Elite athletes from all over the world have flocked to this quiet mountain town, which has become an Olympic training mecca. Between the end of February and the start of the 1996 Summer Games on July 19, 400 potential Olympians will train in Flagstaff. You know the word is getting out when the Bangladeshi rowing team signs up to come to northern Arizona.

Part of the attraction is the 7,000-foot elevation. Proponents of training at altitude believe it allows the body to use oxygen more efficiently, giving athletes a competitive edge. "We sell thin air," says Dr. Richard Smith, director of the High Altitude Sports Training Complex on the campus of Northern Arizona University (NAU). "But we also sell this town and its people."

The complex, a joint venture of NAU, the city and the state, opened last year. Staffers make hotel reservations and airport pickups, offer translation help, and provide mail and fax service for the athletes.

If a team needs specially catered meals, Smith's staff will find a chef to provide them.
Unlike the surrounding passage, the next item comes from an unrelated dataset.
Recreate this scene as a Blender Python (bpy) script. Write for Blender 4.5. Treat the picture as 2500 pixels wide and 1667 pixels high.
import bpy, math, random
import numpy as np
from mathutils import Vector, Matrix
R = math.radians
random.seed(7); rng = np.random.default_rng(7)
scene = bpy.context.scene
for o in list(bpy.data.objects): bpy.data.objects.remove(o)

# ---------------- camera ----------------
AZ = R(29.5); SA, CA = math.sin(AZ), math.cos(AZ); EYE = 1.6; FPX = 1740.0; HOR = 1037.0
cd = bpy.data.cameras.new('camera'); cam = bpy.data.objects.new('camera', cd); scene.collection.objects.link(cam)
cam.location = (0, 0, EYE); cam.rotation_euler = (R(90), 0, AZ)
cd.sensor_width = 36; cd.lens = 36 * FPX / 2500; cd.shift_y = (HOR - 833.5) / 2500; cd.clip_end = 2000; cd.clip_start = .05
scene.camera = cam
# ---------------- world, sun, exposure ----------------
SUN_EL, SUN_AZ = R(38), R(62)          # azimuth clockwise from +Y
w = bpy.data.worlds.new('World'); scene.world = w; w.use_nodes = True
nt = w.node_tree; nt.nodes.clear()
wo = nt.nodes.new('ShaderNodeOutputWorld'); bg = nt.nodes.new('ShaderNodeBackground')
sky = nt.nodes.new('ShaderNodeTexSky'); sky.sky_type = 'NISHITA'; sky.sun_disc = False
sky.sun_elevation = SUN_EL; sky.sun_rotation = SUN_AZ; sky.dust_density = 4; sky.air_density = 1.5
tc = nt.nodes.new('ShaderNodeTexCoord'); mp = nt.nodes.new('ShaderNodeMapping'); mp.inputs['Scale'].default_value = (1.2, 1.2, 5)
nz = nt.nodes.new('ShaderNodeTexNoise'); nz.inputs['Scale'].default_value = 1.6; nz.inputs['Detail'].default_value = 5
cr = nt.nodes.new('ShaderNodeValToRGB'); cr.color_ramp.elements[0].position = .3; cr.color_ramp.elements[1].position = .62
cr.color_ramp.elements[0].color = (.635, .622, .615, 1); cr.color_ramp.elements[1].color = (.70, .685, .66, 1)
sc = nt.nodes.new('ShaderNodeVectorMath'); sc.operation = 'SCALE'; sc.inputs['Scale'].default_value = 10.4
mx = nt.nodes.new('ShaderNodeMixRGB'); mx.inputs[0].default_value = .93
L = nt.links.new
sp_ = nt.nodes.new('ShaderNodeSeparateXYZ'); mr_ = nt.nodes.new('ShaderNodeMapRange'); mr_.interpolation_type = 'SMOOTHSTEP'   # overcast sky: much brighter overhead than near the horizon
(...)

When Norwegian kayakers wanted to have their blood drawn and analyzed on the spot at Lake Mary, Richard Coast, of NAU's exercise physiology lab, rented a 10-kilowatt generator and towed it out to the lake to help with the tests.

Directing the high-altitude complex has turned out to be a bigger job than Smith anticipated. He never imagined needing the services of a retired intelligence officer. But Dr. Ben Brown, who spent 14 years as a political analyst for the CIA, has proved invaluable, counseling Smith on such matters as dealing with foreign embassies and ambassadors and handling security for international teams.

"We thought we were just going to bring athletes and coaches here to train," says Smith, a 46-year-old former high school and college football coach. "But it's gotten complicated. First thing every morning I log on to the Internet to check the value of the dollar to help with our overseas marketing."

It helps that foreign visitors are not a new phenomenon in Flagstaff, which is located 80 miles from the Grand Canyon. Last summer the city wanted to give German speed skaters permission to train with inline skates on the parking tarmac at Pulliam Airport, but some plane owners feared that the skaters would crash into their Cessnas and Piper Cubs. After watching a workout, some of the pilots were so impressed with the Germans' skill that they spent several mornings taxiing around the space to help melt the early morning frost.

When a snowfall hit Flagstaff the day U.S. rowers arrived to begin workouts on Feb. 26, Smith persuaded a friend at the highway department to plow the road to the lake. Then coach Igor Grinko needed to store the team's shells, but the trailer that Smith had delivered to the lake was locked, and no one had the key. Grinko solved that with a sledgehammer. But when the rowers pulled open the trailer's back door, they discovered that it was filled with someone's household goods.

Smith quickly ordered a replacement that arrived within three hours. Grinko was impressed.